- **TASK GOAL**: Take the lines from the beginning of the material through the line containing "CAMZ = 1.481" and retype them exactly, leaving the pictures out.

- **DATASET EXTRACT**:
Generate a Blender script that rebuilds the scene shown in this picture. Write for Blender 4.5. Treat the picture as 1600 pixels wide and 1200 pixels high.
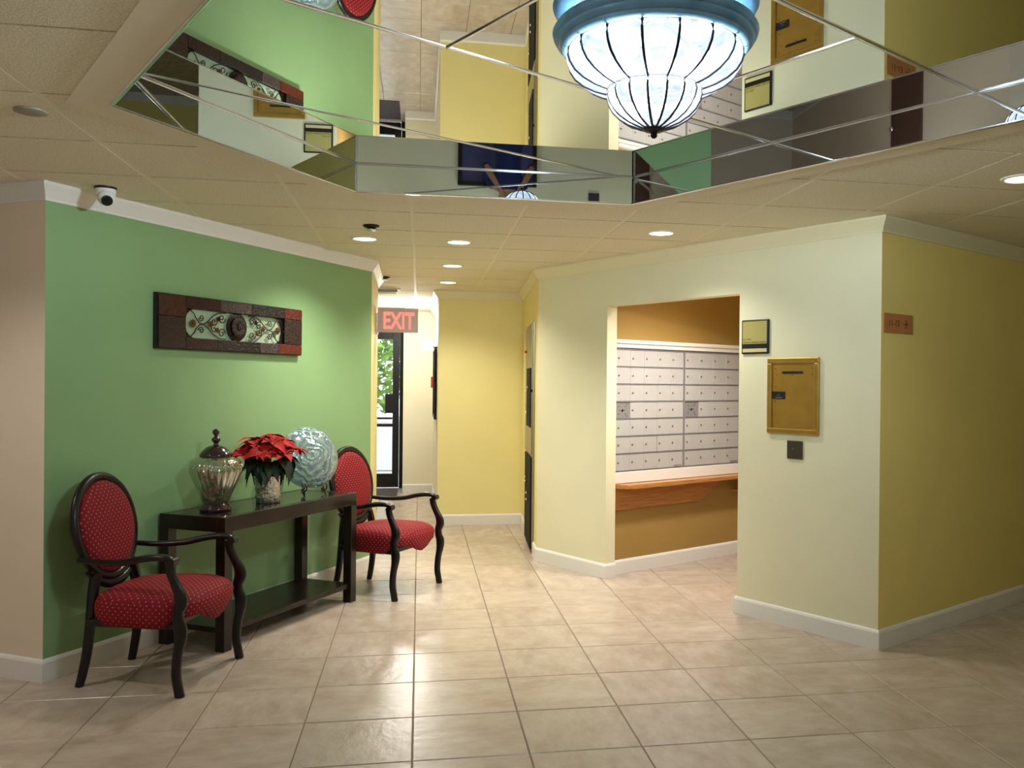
import bpy, bmesh, math, random
from mathutils import Vector, Matrix
R = random.Random(7)
PI = math.pi
for o in list(bpy.data.objects): bpy.data.objects.remove(o)
S = bpy.context.scene
COL = S.collection
C = 2.438            # ceiling height (8 ft)
CAMZ = 1.481

# ------------------------------------------------------------------ camera
def setup_camera():
    yaw, pitch, roll = .1759, -.0043, .0093
    cd = bpy.data.cameras.new('camera')
    cd.sensor_fit = 'HORIZONTAL'; cd.sensor_width = 36.0
    cd.lens = 1381.6 / 1600 * 36.0
    cd.shift_x = -100.9 / 1600; cd.shift_y = 6.3 / 1600
    cd.clip_start = .02; cd.clip_end = 200
    co = bpy.data.objects.new('camera', cd); COL.objects.link(co)
    c, s = math.cos(yaw), math.sin(yaw)
    Rt = Vector((c, -s, 0)); Fw = Vector((s, c, 0)); Up = Vector((0, 0, 1))
    cp, sp = math.cos(pitch), math.sin(pitch)
    f = Fw * cp + Up * sp; u = -Fw * sp + Up * cp; r = Rt
    cr, sr = math.cos(roll), math.sin(roll)
    r2 = r * cr + u * sr
    u2 = -r * sr + u * cr
    m = Matrix((( r2.x, u2.x, -f.x, 0), (r2.y, u2.y, -f.y, 0), (r2.z, u2.z, -f.z, CAMZ), (0, 0, 0, 1)))
    co.matrix_world = m
    S.camera = co
setup_camera()

# ------------------------------------------------------------------ world, exposure, room lamps and added fill lamps
W = bpy.data.worlds.new('world'); S.world = W; W.use_nodes = True
bg = W.node_tree.nodes['Background']; bg.inputs[0].default_value = (.80, .90, 1.0, 1); bg.inputs[1].default_value = 2.2
S.view_settings.view_transform = 'Standard'; S.view_settings.look = 'None'
S.view_settings.gamma = 1.0; S.view_settings.use_curve_mapping = False
S.view_settings.exposure = 0.68
WARM = (1.0, .95, .84); COOL = (.84, .95, 1.0)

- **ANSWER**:
Generate a Blender script that rebuilds the scene shown in this picture. Write for Blender 4.5. Treat the picture as 1600 pixels wide and 1200 pixels high.
import bpy, bmesh, math, random
from mathutils import Vector, Matrix
R = random.Random(7)
PI = math.pi
for o in list(bpy.data.objects): bpy.data.objects.remove(o)
S = bpy.context.scene
COL = S.collection
C = 2.438            # ceiling height (8 ft)
CAMZ = 1.481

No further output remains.